*Task goal:*
The listing below must be repeated word for word, with its images excluded.

=== Given material ===

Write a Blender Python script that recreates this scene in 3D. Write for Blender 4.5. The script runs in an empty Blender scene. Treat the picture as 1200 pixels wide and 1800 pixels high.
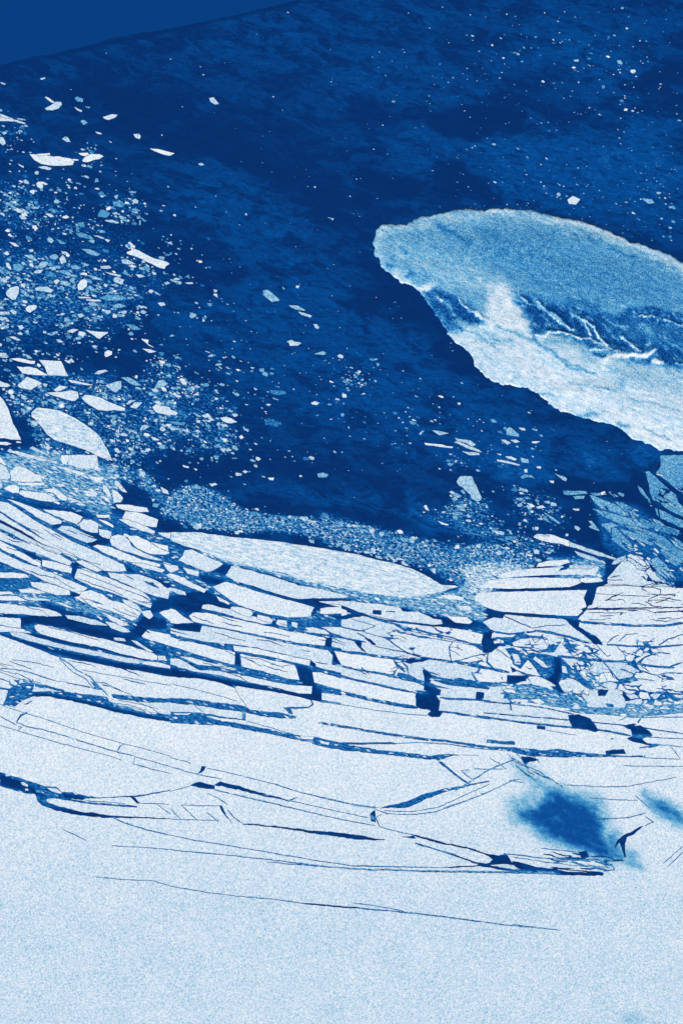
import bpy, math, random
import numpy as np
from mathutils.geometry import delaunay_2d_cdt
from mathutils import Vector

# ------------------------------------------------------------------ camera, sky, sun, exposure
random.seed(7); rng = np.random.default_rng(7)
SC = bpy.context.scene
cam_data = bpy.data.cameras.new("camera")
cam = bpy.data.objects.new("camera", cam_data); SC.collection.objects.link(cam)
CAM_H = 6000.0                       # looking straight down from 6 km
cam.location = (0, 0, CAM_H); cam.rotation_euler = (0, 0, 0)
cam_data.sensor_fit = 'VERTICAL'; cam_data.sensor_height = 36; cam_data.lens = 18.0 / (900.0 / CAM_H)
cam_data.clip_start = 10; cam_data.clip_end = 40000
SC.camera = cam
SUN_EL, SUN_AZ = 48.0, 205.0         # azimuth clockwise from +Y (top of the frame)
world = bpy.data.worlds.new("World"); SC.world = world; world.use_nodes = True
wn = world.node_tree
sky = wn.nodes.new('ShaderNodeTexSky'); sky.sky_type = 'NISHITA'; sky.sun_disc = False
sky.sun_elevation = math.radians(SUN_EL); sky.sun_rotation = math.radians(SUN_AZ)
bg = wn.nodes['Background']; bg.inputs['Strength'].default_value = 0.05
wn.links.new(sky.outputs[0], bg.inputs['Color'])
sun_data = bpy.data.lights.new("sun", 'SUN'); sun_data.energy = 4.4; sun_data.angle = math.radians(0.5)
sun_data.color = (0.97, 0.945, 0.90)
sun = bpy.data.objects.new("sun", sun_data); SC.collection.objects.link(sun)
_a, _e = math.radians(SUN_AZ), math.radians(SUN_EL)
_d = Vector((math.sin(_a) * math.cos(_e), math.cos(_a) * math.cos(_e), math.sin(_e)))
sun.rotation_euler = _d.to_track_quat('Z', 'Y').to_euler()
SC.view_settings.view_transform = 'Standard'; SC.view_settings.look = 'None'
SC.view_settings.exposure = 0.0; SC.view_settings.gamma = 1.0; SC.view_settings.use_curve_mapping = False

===

*The answer:*
Write a Blender Python script that recreates this scene in 3D. Write for Blender 4.5. The script runs in an empty Blender scene. Treat the picture as 1200 pixels wide and 1800 pixels high.
import bpy, math, random
import numpy as np
from mathutils.geometry import delaunay_2d_cdt
from mathutils import Vector

# ------------------------------------------------------------------ camera, sky, sun, exposure
random.seed(7); rng = np.random.default_rng(7)
SC = bpy.context.scene
cam_data = bpy.data.cameras.new("camera")
cam = bpy.data.objects.new("camera", cam_data); SC.collection.objects.link(cam)
CAM_H = 6000.0                       # looking straight down from 6 km
cam.location = (0, 0, CAM_H); cam.rotation_euler = (0, 0, 0)
cam_data.sensor_fit = 'VERTICAL'; cam_data.sensor_height = 36; cam_data.lens = 18.0 / (900.0 / CAM_H)
cam_data.clip_start = 10; cam_data.clip_end = 40000
SC.camera = cam
SUN_EL, SUN_AZ = 48.0, 205.0         # azimuth clockwise from +Y (top of the frame)
world = bpy.data.worlds.new("World"); SC.world = world; world.use_nodes = True
wn = world.node_tree
sky = wn.nodes.new('ShaderNodeTexSky'); sky.sky_type = 'NISHITA'; sky.sun_disc = False
sky.sun_elevation = math.radians(SUN_EL); sky.sun_rotation = math.radians(SUN_AZ)
bg = wn.nodes['Background']; bg.inputs['Strength'].default_value = 0.05
wn.links.new(sky.outputs[0], bg.inputs['Color'])
sun_data = bpy.data.lights.new("sun", 'SUN'); sun_data.energy = 4.4; sun_data.angle = math.radians(0.5)
sun_data.color = (0.97, 0.945, 0.90)
sun = bpy.data.objects.new("sun", sun_data); SC.collection.objects.link(sun)
_a, _e = math.radians(SUN_AZ), math.radians(SUN_EL)
_d = Vector((math.sin(_a) * math.cos(_e), math.cos(_a) * math.cos(_e), math.sin(_e)))
sun.rotation_euler = _d.to_track_quat('Z', 'Y').to_euler()
SC.view_settings.view_transform = 'Standard'; SC.view_settings.look = 'None'
SC.view_settings.exposure = 0.0; SC.view_settings.gamma = 1.0; SC.view_settings.use_curve_mapping = False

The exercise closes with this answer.